Petrol remains by far the most popular choice for the 1006 individuals surveyed with 52 per cent stating that it would be their fuel of choice – but even this is down five points compared to August 2018. Hybrid powertrains were the second most desirable, with 22 per cent of respondents stating it's what they'd like to purchase, whilst diesel dropped three points from last year, taking just 16 per cent of the vote.

Whilst hybrids might have cemented their place as the second most favoured type for car buyers, it was pure EVs that saw the biggest increase in favour, doubling over the nine months between August 2018 and May 2019 from five to ten per cent.

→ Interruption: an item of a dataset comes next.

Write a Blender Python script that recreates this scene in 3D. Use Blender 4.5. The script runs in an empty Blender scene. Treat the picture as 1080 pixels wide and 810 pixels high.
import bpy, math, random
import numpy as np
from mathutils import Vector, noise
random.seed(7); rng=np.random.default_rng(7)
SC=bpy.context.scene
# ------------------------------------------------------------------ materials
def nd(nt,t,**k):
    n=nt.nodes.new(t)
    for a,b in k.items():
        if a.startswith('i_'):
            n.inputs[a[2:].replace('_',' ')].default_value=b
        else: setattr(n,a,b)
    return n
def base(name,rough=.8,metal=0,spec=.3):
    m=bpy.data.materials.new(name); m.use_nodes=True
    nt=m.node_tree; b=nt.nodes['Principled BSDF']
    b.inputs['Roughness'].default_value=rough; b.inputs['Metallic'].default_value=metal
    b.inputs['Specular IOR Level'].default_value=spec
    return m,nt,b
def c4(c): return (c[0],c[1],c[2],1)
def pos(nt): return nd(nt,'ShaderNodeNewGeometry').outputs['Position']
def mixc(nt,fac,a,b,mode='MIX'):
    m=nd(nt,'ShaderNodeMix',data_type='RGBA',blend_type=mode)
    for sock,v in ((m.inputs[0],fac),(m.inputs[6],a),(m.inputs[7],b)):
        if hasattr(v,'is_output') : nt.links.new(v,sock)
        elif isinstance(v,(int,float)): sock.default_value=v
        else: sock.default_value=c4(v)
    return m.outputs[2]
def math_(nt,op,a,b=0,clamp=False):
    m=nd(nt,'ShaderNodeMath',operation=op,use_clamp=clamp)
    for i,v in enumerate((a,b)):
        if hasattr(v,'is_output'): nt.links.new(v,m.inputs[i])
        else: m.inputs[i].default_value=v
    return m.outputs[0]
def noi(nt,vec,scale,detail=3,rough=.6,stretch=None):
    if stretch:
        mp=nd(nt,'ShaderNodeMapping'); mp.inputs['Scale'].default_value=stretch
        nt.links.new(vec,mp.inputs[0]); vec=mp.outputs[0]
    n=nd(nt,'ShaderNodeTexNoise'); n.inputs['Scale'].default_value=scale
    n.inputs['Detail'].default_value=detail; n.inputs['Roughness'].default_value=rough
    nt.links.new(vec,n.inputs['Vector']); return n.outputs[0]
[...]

“The percentage of consumers expecting to buy an alternative fuel vehicle (AFV) as their next purchase has grown since last summer, with hybrid increasing the gap between it and diesel as the number two choice. This increase in intent to choose hybrid reflects its position as a practical transitional technology, with some drivers seeing it as a viable alternative to diesel.

“However, in terms of the overall impact of this desire for AFVs on used sales in the short to medium term, I think we will see consumer demand being greater than supply, resulting in continued strong sales for the traditional fuel types,” said Dermot Kelleher, Motors.co.uk Head of Marketing and Business Intelligence.

This issue of supply and demand echoes what Auto Trader found through its Retail Price Index as we reported last month. And the additional issue of consumers who want to buy AFVs being priced out of the market continues, with Auto Trader's latest figures from its Retail Price Index showing that as a whole, AFV average used price grew 4.9 per cent year-on-year for June. The average retail price was £21,759. For EVs, the upward trend is even starker at 11.2 per cent year-on-year. Between May and June alone the average EV retail price went up by £1214 to £24,985.

This is an issue for those car buyers in Motors' Consumer Insight Panel wanting to get into the AFV or pure electric market. When asked about whether certain factors affected their decisions regarding electric cars, 67.2 per cent said they'd switch to an EV if it was cheaper – the biggest single factor identified.

There is light at the end of the tunnel, however, with cars like the new MG ZS EV coming to the market at a retail price from £24,995 – newonce the plug-in grant is applied. With other manufacturers clamouring to bring down costs, like most blocking factors to EV ownership, retail price is something that will soon be far less of an issue.